The Inkas built a network of roads radiating from the centre at Cusco North to Columbia and South to the present Argentina. Messages and goods were sent between empires by men running short but fast distances to various posts along the length of the roads. It is thought to have been an extremely efficient system. With less urgency alpacas were used as the main form of transport for carrying goods, slow but well suited to life in the Andes. One of the photos shows me running through the gateway into Cusco.
Sacsayhuaman is a ruined fortress and temple built a above the city of Cusco on the top a mountain. An enormous structure made from enormous blocks of quarried limestone some weighing more than a hundred tons thought to have been roughly shaped before being transported uphill on wooden rollers where they were shaped and finished to sit flushly against the others. The ruins show the expertise in technology and building techniques whilst also displaying the Inkan connection to astronomy and their spiritual beliefs. The drainage holes in the boulders assisted with the dispersal of water down hill resulting in the stability and longevity of the structure to withstand earthquakes and erosion.
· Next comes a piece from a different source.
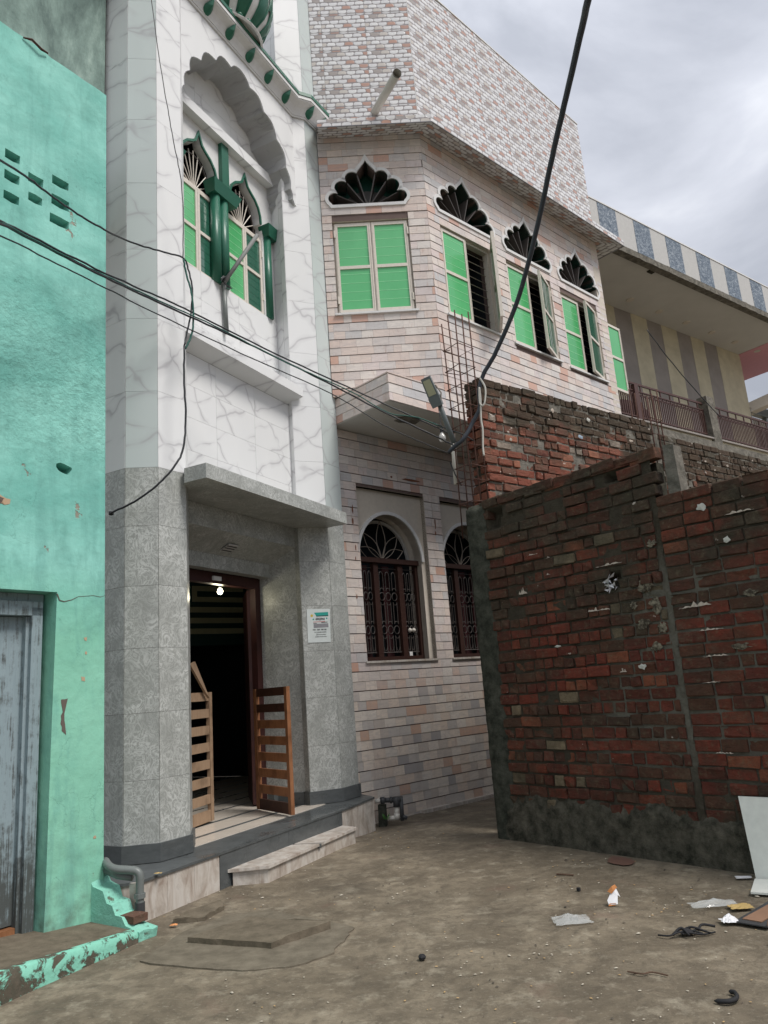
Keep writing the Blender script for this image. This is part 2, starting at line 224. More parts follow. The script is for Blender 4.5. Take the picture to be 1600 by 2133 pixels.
plain('dark_petal_void', (.010, .075, .055), .5); plain('petal_green', (.012, .075, .052), .35, .5); plain('vent_mesh', (.13, .125, .12), .35, .5); plain('tarp', (.10, .13, .17), .6); plain('twig', (.10, .06, .04), .8); plain('red_stain', (.15, .085, .065), .6); plain('curtain_red', (.05, .016, .018), .8); plain('stripe_cream', (.42, .42, .28), .6); plain('stripe_green', (.02, .06, .055), .5); plain('lamp_grey', (.13, .15, .155), .5); plain('led_face', (.38, .38, .26), .3)
# granite speckle override
a = NT('blue_granite', .5, .35); ps = a.pos(); sp = a.noise(a.map(ps, (1, 1, 1.4), (.4, .3, .2)), 16, 5, .75, 1.0); a.col(a.ramp(sp, [(.35, (.05, .075, .11)), (.5, (.12, .155, .20)), (.62, (.33, .37, .41))])); MAT['granite'] = a.m
# green window film with reflection
a = NT('green_film_glass', .12, .6); ps = a.pos(); a.col(a.mix(a.noise(a.map(ps, (1, 1, .6)), 2.3, 5, .6), a.mix(a.rnd(), (.06, .34, .12), (.09, .44, .17)), a.mix(a.rnd(), (.11, .48, .18), (.17, .56, .26)))); a.rough(a.ramp(a.noise(ps, 3, 4), [(.4, .06), (.7, .22)])); MAT['film'] = a.m
a = NT('dark_green_glass', .06, .8); a.col((.03, .12, .08)); MAT['darkglass'] = a.m
plain('film_line', (.34, .78, .42), .4); 
a = NT('clear_plastic', .12, .6); a.p.inputs['Transmission Weight'].default_value = .0; a.p.inputs['Alpha'].default_value = .38; a.col((.75, .78, .78)); MAT['plastic'] = a.m
a = NT('bulb_glow', .3); a.p.inputs['Emission Color'].default_value = (1, .93, .62, 1); a.p.inputs['Emission Strength'].default_value = 14; a.col((.8, .8, .7)); MAT['glow'] = a.m
a = NT('clear_bulb', .08, .7); a.col((.6, .6, .58)); a.p.inputs['Alpha'].default_value = .7; MAT['bulb'] = a.m
a = NT('striped_marble_floor', .25, .5); ps = a.pos(); vn = a.noise(a.map(ps, (1, 4, 1), (0, 0, 1.1)), 4, 5, .6, 1); a.col(a.mix(vn, (.50, .44, .37), (.66, .61, .54))); MAT['floor'] = a.m
# ------------------------------------------------------------------ geometry helpers
class FR:
    def __init__(s, A, yaw, k=1.0, sink=0.0):   # k: metres per measured unit, sink: how far the foot lies below the lane
        s.k = k; s.sink = sink; s.A = Vector((A[0], A[1], 0)); y = radians(yaw); s.yaw = y; s.M = Vector((cos(y), sin(y), 0)); s.N = Vector((sin(y), -cos(y), 0))
    def p(s, u, z, d=0.): return s.A+s.M*u*s.k+s.N*d*s.k+Vector((0, 0, z*s.k-s.sink))
ORG = {}
def tag(o, label, cat, group=None, kind=None):
    if label: o['label'] = label
    if cat: o['category'] = cat
    if group: o['group'] = group
    if kind: o['kind'] = kind
    return o
def thing(name, loc, label, cat, group=None):
    o = bpy.data.objects.new(name, None); COL.objects.link(o); o.location = loc; o.empty_display_size = .2
    ORG[o.name] = Vector(loc); return tag(o, label, cat, group)
class MB:
    def __init__(s): s.v = []; s.f = []; s.uv = []
    def add(s, vs, fs, uvs=None):
        b = len(s.v); s.v += [Vector(x) for x in vs]; s.f += [tuple(b+i for i in f) for f in fs]
        if uvs: s.uv += uvs
        return s
    def hexa(s, b, t):  # 4 bottom, 4 top corners
        return s.add(list(b)+list(t), [(3, 2, 1, 0), (4, 5, 6, 7), (0, 1, 5, 4), (1, 2, 6, 5), (2, 3, 7, 6), (3, 0, 4, 7)])
    def fbox(s, F, u0, u1, z0, z1, d0, d1):
        return s.hexa([F.p(u0, z0, d1), F.p(u1, z0, d1), F.p(u1, z0, d0), F.p(u0, z0, d0)], [F.p(u0, z1, d1), F.p(u1, z1, d1), F.p(u1, z1, d0), F.p(u0, z1, d0)])
    def prism(s, pts, z0, z1, zt=None):
        n = len(pts); z1s = zt or [z1]*n
        s.add([(x, y, z0) for x, y in pts]+[(p[0], p[1], z) for p, z in zip(pts, z1s)], [tuple(range(n-1, -1, -1)), tuple(range(n, 2*n))]+[(i, (i+1) % n, n+(i+1) % n, n+i) for i in range(n)])
        return s
    def bar(s, a, b, r, n=6, r2=None): return s.tube([a, b], [r, r if r2 is None else r2], n)
    def tube(s, pts, rs, n=8, cap=True):
        pts = [Vector(p) for p in pts]
        if not hasattr(rs, '__len__'): rs = [rs]*len(pts)
        b = len(s.v); prev = None
        for i, p in enumerate(pts):
            t = (pts[min(i+1, len(pts)-1)]-pts[max(i-1, 0)]).normalized()
            if prev is None:
                q = Vector((0, 0, 1)) if abs(t.z) < .9 else Vector((1, 0, 0)); e = t.cross(q).normalized()
            else: e = (prev-t*prev.dot(t)).normalized()
            prev = e; g = t.cross(e)
            for k in range(n): s.v.append(p+(e*cos(2*pi*k/n)+g*sin(2*pi*k/n))*rs[i])
        m = len(pts)
        for i in range(m-1):
            for k in range(n): s.f.append((b+i*n+k, b+i*n+(k+1) % n, b+(i+1)*n+(k+1) % n, b+(i+1)*n+k))
        if cap: s.f.append(tuple(b+k for k in range(n-1, -1, -1))); s.f.append(tuple(b+(m-1)*n+k for k in range(n)))
        return s
    def lathe(s, c, prof, n=20, a0=0, a1=2*pi, closed=True):
        b = len(s.v); c = Vector(c); m = n if closed else n+1
        for r, z in prof:
            for k in range(m): t = a0+(a1-a0)*k/n; s.v.append(c+Vector((r*cos(t), r*sin(t), z)))
        for i in range(len(prof)-1):
            for k in range(n): k2 = (k+1) % m if closed else k+1; s.f.append((b+i*m+k, b+i*m+k2, b+(i+1)*m+k2, b+(i+1)*m+k))
        return s
    def build(s, name, mat, parent=None, smooth=False, label=None, kind=None, uvfn=None):
        org = ORG[parent.name] if parent else Vector((0, 0, 0)); me = bpy.data.meshes.new(name)
        me.from_pydata([v-org for v in s.v], [], s.f)
        if uvfn:
            ul = me.uv_layers.new(name='UVMap')
            for lp in me.loops: ul.data[lp.index].uv = uvfn(s.v[lp.vertex_index])
        me.materials.append(mat if not isinstance(mat, str) else MAT[mat]); 
        bm = bmesh.new(); bm.from_mesh(me); bmesh.ops.recalc_face_normals(bm, faces=bm.faces); bm.to_mesh(me); bm.free()
        if smooth:
            for p in me.polygons: p.use_smooth = True
        o = bpy.data.objects.new(name, me); COL.objects.link(o)
        if parent: o.parent = parent
        ORG[o.name] = org
        if label: o['label'] = label
        if kind: o['kind'] = kind
        return o
def place(name, me, parent, M, kind=None):
    o = bpy.data.objects.new(name, me); COL.objects.link(o); o.parent = parent
    o.matrix_local = Matrix.Translation(-ORG[parent.name]) @ M; ORG[o.name] = ORG[parent.name]; return o
def plate(F, outer, holes, d0, d1, mb=None):
    """flat plate in a wall frame, (u,z) outlines, holes cut, between offsets d0 (back) and d1 (front)"""
    mb = mb or MB(); vs = []; es = []; fs = [list(range(len(outer)))]; vs += outer
    hl = []
    for h in holes:
        b = len(vs); vs += h; fs.append(list(range(b, b+len(h)))); hl.append(len(fs)-1)
    def ccw(idx): 
        s_ = sum(vs[idx[i]][0]*vs[idx[(i+1) % len(idx)]][1]-vs[idx[(i+1) % len(idx)]][0]*vs[idx[i]][1] for i in range(len(idx)))
        return idx if s_ > 0 else idx[::-1]
    fs = [ccw(f) for f in fs]
    r = delaunay_2d_cdt([Vector(v) for v in vs], [], fs, 2, 1e-6, True)
    V, _, T, _, _, FO = r
    keep = [t for t, fo in zip(T, FO) if 0 in fo and not any(h in fo for h in hl)]
    if not keep: return mb
    cnt = {}
    for t in keep:
        for i in range(len(t)):
            e_ = (t[i], t[(i+1) % len(t)]); k = tuple(sorted(e_)); cnt.setdefault(k, []).append(e_)
    used = sorted({i for t in keep for i in t}); ix = {u: i for i, u in enumerate(used)}; n = len(used)
    vv = [F.p(V[i][0], V[i][1], d1) for i in used]+[F.p(V[i][0], V[i][1], d0) for i in used]
    ff = [tuple(ix[i] for i in t) for t in keep]+[tuple(n+ix[i] for i in reversed(t)) for t in keep]
    ff += [(ix[e[0][0]], n+ix[e[0][0]], n+ix[e[0][1]], ix[e[0][1]]) for e in cnt.values() if len(e) == 1]
    mb.add(vv, ff); return mb
def rect(u0, u1, z0, z1): return [(u0, z0), (u1, z0), (u1, z1), (u0, z1)]
def shape_band(F, pts, wdt, d0, d1, closed=False, mb=None):
    """band of width wdt outside (left of) a polyline in wall frame"""
    mb = mb or MB(); n = len(pts); P = [Vector(p) for p in pts]; out = []
    for i in range(n):
        a_ = P[(i-1) % n] if closed or i > 0 else P[i]; b_ = P[(i+1) % n] if closed or i < n-1 else P[i]
        t1 = (P[i]-a_); t2 = (b_-P[i])
        t1 = t1.normalized() if t1.length > 1e-9 else t2.normalized(); t2 = t2.normalized() if t2.length > 1e-9 else t1
        n1 = Vector((-t1.y, t1.x)); n2 = Vector((-t2.y, t2.x)); m = n1+n2; m = m/max(.35, m.dot(n1)) if m.length > .1 else n1
        out.append(P[i]+m*wdt)
    for i in range(n if closed else n-1):
        j = (i+1) % n; q = [P[i], P[j], out[j], out[i]]
        mb.hexa([F.p(x, z, d0) for x, z in q], [F.p(x, z, d1) for x, z in q])
    return mb
def V2(x, y): return Vector((x, y, 0))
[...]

If the Spaniards had not deconstructed the Inka buildings to use the blocks in their colonial buildings of Cusco, much of them would still be intact today.
Pisac ruins were as equally awe inspiring. Looking out over a fertile terraced valley, a place of ritual and ceromony. With tombs carved into the mountains facing to the East to the rising sun symbolising new beginnings. Today many of the tombs have been robbed of their more precious artifacts.